The democratic deficit


A departing Auckland Council senior manager wrote an e-mail to staff suggesting, “All writing, whether in reports, letters or memos needs to be in plain English. You need to target a reading age of around 13.” This is wrong.

It’s good if the aim of the reports is to make the council more accessible to all. As Councillor Cathy Casey puts it, “Nothing wrong with brevity and plain English. Long winded local government-speak littered with acronyms is the bane of my life!”

Yet who actually reads these reports? Not many 13 year olds. Few people attend to the details other than those directly involved in the business at hand.  Council reports go to the governance body of a complex, multi-million dollar organisation. Would you expect a large company or Cabinet government to dumb-down its strategic decisions to a pre NCEA level? Should we leave the complex bits out and Keep It Simple Stupid?

If the reports are inadequate, councillors can either accept the recommendations of unelected officers or delay the decision by requesting more information. Neither is a good outcome.

New Zealand councillors have little governance training. A recent study showed only a third got any at all. Some look like they are there for the wrong reasons: a salary, a lack of alternatives, as a kind of semi-retirement or as a stepping-stone. The role may be a bit too comfortable. Between elections there is minimal contact with electors and a low public profile is acceptable.

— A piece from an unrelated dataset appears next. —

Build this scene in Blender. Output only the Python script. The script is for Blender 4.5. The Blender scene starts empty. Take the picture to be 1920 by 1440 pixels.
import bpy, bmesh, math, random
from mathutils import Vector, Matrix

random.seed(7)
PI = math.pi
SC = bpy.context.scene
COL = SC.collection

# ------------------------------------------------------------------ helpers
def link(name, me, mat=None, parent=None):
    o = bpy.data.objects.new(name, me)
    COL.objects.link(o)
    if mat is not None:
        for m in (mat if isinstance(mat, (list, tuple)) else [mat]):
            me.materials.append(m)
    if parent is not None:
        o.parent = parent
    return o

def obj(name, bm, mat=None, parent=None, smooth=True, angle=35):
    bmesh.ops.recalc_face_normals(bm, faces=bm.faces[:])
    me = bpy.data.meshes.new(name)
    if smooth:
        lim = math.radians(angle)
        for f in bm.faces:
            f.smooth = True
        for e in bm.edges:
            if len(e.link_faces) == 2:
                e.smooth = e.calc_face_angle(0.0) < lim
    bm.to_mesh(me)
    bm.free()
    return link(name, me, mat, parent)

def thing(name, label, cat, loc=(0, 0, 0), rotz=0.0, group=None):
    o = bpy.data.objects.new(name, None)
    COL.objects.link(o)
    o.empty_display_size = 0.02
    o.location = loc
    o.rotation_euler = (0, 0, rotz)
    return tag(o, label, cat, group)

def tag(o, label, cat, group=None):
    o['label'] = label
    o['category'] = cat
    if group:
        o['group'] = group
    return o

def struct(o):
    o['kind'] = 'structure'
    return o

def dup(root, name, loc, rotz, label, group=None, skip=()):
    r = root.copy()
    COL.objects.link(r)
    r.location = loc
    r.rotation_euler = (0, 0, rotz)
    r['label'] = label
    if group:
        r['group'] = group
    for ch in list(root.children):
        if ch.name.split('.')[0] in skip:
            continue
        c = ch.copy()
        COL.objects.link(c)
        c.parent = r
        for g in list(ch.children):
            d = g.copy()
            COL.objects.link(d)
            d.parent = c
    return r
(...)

Our councillors represent around 5,000 citizens each compared with 201 citizens per councillor in Austria through to just over 3,000 in the UK. This makes them less able to be accessible to and representative of their electors. It suggests a need for community boards to ensure that community feedback is part of the decision-making process.

What we need is highly competent individuals capable of analysing complex material to make good decisions that reflect the needs of the communities they represent. Not overly simplistic reports rubber-stamped by remote councillors with a child-like understanding of what they are doing.

Make our local bodies powerful


The unique value of local government is that it is the only elected, representative local body. Every other group represents one interest over another. Local body politics is often lampooned and can throw up some irregular folk. Councillors are not representative of young people, nor of ethnic communities. There is cronyism. A feeling pervades that some Councillors are not up to the job. Lavish mistakes happen like the Hamilton Supercar fiasco. But imperfect though it is, our council is the best we’ve got.

Local government is more responsive, accountable and accessible to the communities it serves than the Beehive and government agencies. Weak local government means weak democracy. New Zealand has one of the most centralised forms of government in the developed world. Most civil servants are employed by the central state services, rather than their local council. Councils can be reduced to the oversight of central regulations and arcane rituals. Low rates, less red tape, more development is the war cry of the haters. As if leaky homes were the result of anything other than de-regulation. The result of Cabinet arrogance overturning local wisdom.

New Zealand local government has struggled to accommodate population growth and urban intensification. Long-term debt has risen. Infrastructure lagged. Developers were not forced to make Development Contributions for the added costs of their developments until forced to by councils fighting them in the courts. Rates must pay to maintain rural roads, for public transport and for healthy communities. The 2007 Shand enquiry into rates did not uncover evidence of widespread fiscal incompetence. Our rates are not high by international standards. The costs would be lower if we lived in more compact dwellings.

If anything Mayors have too little power compared to the expectations placed upon them. The Mayor has one vote, the same as any other Councillor. They Chair formal Council meetings and have the influence of their office. Elected politicians have little control over over-paid Chief Executives who appoint and control all the staff and resources. A stronger Mayor with their own office and staff helps the council speak with one voice to central government. Len Brown disappoints many Aucklanders who nonetheless appeal to the authority of his position. Few argue that we don’t need a Mayor to tackle the direction of travel from Ministers.

It is arbitrary to draw legislative lines between the environmental, the economic, the social and the cultural. Local bodies have a broad role enshrined in the Local Government Act 2002. To remove their special power of general competence is to stop Councils from responding holistically to issues of local concern. Crime is a social issue. So too is recreation and how we use our public space. Rodney Hide drew the line at libraries. Len Brown at free swimming in South Auckland. Let the Mayor, Councillors and local voters decide the direction of their communities. Listen government ministers! Do not impose more restrictions upon our ability to organise ourselves locally outside of your control.